Die Momente, in denen dieser trockene Witz auftaucht, gehören zu den Höhepunkten des Buches, auch dank der Übersetzung von Caroline Vollmann: "Mein Arbeitszimmer: So nenne ich einen recht gut eingerichteten Raum, in dem ich mich manchmal einschließe, um nichts zu tun und nicht gestört zu werden." Auch das, um das Buch wieder ins Jetzt zu holen, ist eigentlich ein sehr guter Tweet, so wie die Beschreibungen von Wolken, Pflanzen, Tieren wie literarische Instagram-Snapshots wirken.
Ein Buch als Strandlektüre – auch ohne Strand
Am Stück ist der Tonfall ("Welch wunderbarer Baum, die Rebe!") etwas zu üppig, aber in Ermangelung eines Beach Reads lassen sich die 59 Briefe vorzüglich über den Sommer verteilt lesen.
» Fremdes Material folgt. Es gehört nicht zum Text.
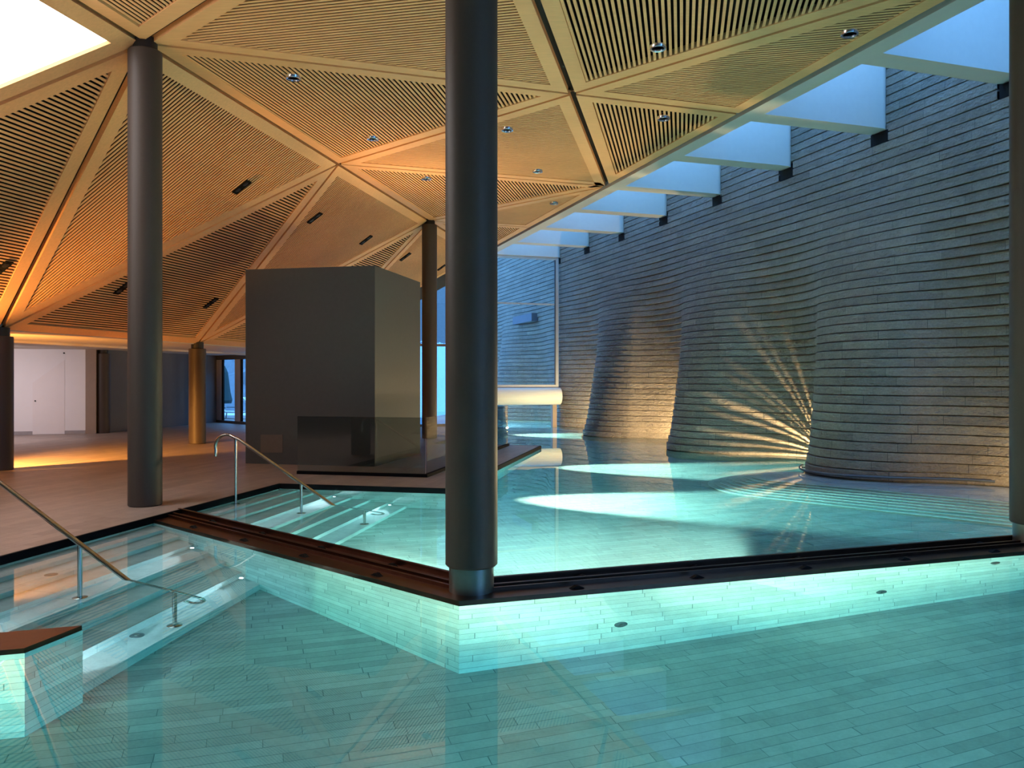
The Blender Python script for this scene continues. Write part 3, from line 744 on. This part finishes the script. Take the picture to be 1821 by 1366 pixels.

Stephen ist angenehme Gesellschaft: Was er in seinem Garten beobachtet, lässt sich mit zeitgenössischen Prachtillustrationen nachvollziehen, von der Ausgabe der "Anderen Bibliothek" hochglänzend reproduziert.
Immer mal wieder dringen düsterere Dimensionen in die Briefe wie Käfer, die aus dem Boden stoßen: Manches Blatt erinnert den Einzelgänger Stephen an vergangene und unglückliche Lieben. Überhaupt zeigt sich die Zärtlichkeit für Pflanzen und Tiere als Kompensation für latente Misanthropie. Handlung und Figurenzeichnung im engeren Sinne gibt es nicht, auch der Korrespondenzpartner bleibt eine Chiffre – was nichts daran ändert, dass das plötzliche und überraschende Ende doch emotional niederschmetternd ist.
Vielleicht ist die "Reise um meinen Garten", wie alle guten Sommerlektüren, auch eine Liebesgeschichte.